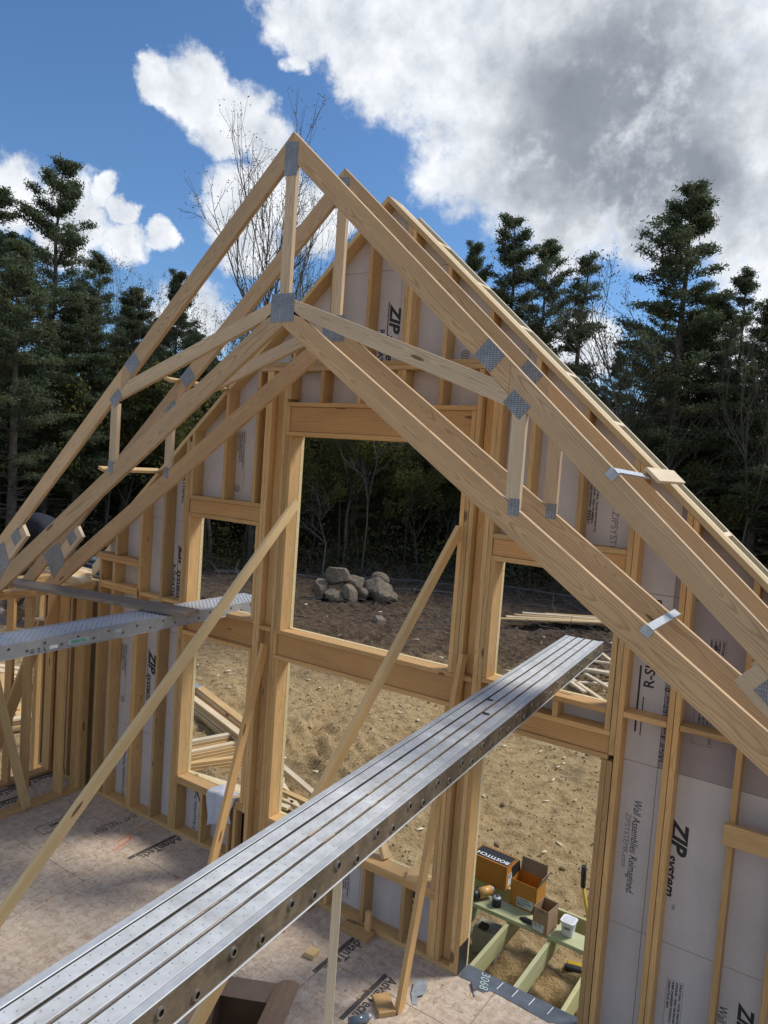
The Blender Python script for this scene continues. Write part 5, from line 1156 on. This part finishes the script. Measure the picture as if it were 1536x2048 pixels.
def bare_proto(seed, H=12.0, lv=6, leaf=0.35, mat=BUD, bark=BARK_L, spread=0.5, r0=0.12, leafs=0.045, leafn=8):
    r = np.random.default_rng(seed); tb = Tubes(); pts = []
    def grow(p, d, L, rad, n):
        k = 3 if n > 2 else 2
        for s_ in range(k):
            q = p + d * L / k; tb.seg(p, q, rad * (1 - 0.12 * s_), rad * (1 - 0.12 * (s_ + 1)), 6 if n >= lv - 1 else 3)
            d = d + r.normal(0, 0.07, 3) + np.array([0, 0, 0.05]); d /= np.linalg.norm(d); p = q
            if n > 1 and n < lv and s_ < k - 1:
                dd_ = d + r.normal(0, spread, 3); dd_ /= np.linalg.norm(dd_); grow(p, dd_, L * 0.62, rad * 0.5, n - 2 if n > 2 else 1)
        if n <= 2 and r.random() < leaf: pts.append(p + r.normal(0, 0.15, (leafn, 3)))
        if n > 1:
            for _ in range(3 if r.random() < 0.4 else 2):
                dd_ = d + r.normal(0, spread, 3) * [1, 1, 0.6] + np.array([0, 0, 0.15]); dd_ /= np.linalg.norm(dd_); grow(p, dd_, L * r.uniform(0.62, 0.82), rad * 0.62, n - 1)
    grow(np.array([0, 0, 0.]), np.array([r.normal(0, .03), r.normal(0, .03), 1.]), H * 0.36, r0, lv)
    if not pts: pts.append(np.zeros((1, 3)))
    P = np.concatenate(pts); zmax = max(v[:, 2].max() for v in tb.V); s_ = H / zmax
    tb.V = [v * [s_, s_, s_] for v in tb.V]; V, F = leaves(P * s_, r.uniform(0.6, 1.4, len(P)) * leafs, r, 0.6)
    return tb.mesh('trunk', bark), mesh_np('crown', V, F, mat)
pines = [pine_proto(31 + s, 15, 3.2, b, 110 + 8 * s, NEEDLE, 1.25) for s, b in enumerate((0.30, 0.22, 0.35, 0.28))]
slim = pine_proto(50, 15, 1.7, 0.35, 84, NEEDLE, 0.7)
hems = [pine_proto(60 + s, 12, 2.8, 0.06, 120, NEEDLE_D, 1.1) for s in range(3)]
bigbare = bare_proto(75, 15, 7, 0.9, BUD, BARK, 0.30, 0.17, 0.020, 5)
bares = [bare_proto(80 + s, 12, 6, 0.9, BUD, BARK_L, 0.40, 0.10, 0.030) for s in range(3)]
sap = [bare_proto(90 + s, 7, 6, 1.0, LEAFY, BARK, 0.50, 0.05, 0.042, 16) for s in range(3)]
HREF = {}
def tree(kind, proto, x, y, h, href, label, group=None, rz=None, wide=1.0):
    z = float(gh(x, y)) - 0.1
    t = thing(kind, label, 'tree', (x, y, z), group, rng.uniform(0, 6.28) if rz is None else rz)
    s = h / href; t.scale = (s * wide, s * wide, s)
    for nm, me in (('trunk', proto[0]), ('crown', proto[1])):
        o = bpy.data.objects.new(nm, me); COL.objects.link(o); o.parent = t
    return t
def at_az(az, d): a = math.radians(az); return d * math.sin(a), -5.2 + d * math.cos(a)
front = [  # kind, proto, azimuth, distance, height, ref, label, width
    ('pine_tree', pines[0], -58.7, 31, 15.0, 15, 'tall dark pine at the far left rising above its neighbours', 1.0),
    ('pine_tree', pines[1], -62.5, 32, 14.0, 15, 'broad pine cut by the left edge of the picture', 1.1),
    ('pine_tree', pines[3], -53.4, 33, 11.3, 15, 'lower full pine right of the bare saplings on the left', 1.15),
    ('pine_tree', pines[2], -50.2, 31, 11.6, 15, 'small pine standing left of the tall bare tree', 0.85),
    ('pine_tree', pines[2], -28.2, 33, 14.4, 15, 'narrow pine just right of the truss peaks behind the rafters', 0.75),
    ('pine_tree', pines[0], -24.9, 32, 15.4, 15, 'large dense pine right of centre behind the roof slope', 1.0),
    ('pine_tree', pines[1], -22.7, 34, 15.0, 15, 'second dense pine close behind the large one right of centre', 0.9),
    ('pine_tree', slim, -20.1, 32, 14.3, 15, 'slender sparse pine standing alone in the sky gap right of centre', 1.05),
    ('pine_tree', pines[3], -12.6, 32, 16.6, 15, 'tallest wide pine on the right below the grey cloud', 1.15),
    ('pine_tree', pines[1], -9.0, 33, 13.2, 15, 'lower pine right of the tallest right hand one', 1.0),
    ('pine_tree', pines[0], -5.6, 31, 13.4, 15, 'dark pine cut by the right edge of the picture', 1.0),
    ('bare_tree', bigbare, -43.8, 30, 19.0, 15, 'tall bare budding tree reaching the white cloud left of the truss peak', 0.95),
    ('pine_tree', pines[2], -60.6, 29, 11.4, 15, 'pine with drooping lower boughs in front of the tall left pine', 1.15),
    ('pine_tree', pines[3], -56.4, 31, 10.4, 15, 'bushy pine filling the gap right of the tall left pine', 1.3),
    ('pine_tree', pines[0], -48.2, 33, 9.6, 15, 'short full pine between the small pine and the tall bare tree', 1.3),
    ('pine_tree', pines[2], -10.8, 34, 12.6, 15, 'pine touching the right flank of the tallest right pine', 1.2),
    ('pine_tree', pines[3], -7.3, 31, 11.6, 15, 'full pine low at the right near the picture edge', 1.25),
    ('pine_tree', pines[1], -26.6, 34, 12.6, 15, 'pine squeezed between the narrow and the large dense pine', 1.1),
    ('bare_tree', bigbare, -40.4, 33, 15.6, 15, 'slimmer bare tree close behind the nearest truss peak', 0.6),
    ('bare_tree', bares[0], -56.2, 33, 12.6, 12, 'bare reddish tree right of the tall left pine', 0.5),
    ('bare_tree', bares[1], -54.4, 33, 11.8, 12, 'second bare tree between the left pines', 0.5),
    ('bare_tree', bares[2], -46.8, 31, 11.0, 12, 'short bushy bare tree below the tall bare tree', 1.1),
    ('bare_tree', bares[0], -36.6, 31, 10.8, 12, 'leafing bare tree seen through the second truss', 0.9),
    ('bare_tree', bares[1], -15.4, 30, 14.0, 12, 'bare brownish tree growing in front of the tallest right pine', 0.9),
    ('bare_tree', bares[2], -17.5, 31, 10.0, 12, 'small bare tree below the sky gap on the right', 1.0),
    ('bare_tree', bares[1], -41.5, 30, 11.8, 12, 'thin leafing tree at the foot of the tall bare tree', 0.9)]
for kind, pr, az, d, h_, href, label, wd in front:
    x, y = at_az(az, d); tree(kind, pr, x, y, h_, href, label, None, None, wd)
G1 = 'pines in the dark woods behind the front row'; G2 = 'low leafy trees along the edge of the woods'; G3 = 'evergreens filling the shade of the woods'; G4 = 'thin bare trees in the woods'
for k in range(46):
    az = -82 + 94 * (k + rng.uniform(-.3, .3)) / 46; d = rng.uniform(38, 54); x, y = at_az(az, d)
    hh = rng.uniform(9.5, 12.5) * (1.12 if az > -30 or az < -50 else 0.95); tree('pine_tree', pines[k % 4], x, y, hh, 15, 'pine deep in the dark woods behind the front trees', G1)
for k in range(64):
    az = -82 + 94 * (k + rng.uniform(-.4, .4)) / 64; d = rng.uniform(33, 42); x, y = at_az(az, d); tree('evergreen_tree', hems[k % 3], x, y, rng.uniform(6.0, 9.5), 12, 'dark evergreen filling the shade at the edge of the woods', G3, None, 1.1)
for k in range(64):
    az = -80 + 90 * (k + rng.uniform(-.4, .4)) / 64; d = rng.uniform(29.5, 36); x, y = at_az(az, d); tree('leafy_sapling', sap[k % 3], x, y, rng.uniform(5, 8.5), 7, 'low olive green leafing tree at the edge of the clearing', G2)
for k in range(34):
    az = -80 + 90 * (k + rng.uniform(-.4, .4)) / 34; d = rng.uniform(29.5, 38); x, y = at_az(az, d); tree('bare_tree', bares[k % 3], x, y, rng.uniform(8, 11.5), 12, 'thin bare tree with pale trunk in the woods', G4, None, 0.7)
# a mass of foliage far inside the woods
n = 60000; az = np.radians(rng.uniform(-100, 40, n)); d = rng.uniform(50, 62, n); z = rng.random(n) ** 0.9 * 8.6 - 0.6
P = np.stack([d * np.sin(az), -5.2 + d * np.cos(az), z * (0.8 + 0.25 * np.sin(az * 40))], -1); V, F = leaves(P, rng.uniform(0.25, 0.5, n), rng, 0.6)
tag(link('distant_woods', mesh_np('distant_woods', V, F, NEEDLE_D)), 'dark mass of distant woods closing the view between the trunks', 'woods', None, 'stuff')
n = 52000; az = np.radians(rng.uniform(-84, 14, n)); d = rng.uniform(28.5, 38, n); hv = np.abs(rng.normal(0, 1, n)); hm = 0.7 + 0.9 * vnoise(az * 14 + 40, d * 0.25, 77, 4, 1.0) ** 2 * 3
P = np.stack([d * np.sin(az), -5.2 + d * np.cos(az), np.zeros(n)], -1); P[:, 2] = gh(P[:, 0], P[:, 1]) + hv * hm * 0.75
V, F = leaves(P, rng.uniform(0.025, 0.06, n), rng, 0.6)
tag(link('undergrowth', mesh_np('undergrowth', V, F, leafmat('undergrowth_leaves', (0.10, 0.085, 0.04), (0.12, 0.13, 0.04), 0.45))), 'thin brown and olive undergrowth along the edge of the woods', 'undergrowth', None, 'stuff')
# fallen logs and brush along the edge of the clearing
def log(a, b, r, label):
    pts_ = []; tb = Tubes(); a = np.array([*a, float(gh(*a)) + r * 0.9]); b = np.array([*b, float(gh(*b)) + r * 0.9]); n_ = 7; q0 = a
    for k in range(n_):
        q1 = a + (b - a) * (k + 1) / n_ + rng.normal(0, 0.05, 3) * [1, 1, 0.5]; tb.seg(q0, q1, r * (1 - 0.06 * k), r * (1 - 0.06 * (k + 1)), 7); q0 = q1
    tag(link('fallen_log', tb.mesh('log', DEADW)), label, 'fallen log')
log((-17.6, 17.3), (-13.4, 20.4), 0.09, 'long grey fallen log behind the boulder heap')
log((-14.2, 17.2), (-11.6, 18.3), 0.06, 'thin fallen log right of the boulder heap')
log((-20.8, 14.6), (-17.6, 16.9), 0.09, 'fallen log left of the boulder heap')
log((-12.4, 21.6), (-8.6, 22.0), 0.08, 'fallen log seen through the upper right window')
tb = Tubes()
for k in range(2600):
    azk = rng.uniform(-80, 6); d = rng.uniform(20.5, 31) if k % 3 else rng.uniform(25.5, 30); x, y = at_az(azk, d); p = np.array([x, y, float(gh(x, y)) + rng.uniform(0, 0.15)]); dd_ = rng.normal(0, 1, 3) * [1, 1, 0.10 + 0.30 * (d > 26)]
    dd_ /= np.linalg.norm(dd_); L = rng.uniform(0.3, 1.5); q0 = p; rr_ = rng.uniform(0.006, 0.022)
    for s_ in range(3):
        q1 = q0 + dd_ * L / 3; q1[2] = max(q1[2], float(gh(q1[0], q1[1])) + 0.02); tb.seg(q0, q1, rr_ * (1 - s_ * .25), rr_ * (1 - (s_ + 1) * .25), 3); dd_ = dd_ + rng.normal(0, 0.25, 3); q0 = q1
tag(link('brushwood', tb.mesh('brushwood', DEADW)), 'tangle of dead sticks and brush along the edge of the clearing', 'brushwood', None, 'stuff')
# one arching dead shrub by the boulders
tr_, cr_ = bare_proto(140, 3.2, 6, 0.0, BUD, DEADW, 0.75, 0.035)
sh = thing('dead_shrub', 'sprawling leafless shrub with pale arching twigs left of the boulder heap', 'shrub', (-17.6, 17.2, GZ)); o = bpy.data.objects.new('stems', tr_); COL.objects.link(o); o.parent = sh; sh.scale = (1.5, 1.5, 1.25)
---
Copy and report every line where the word "picture" is present.

WRITTEN ANSWER:
The Blender Python script for this scene continues. Write part 5, from line 1156 on. This part finishes the script. Measure the picture as if it were 1536x2048 pixels.
    ('pine_tree', pines[1], -62.5, 32, 14.0, 15, 'broad pine cut by the left edge of the picture', 1.1),
    ('pine_tree', pines[0], -5.6, 31, 13.4, 15, 'dark pine cut by the right edge of the picture', 1.0),
    ('pine_tree', pines[3], -7.3, 31, 11.6, 15, 'full pine low at the right near the picture edge', 1.25),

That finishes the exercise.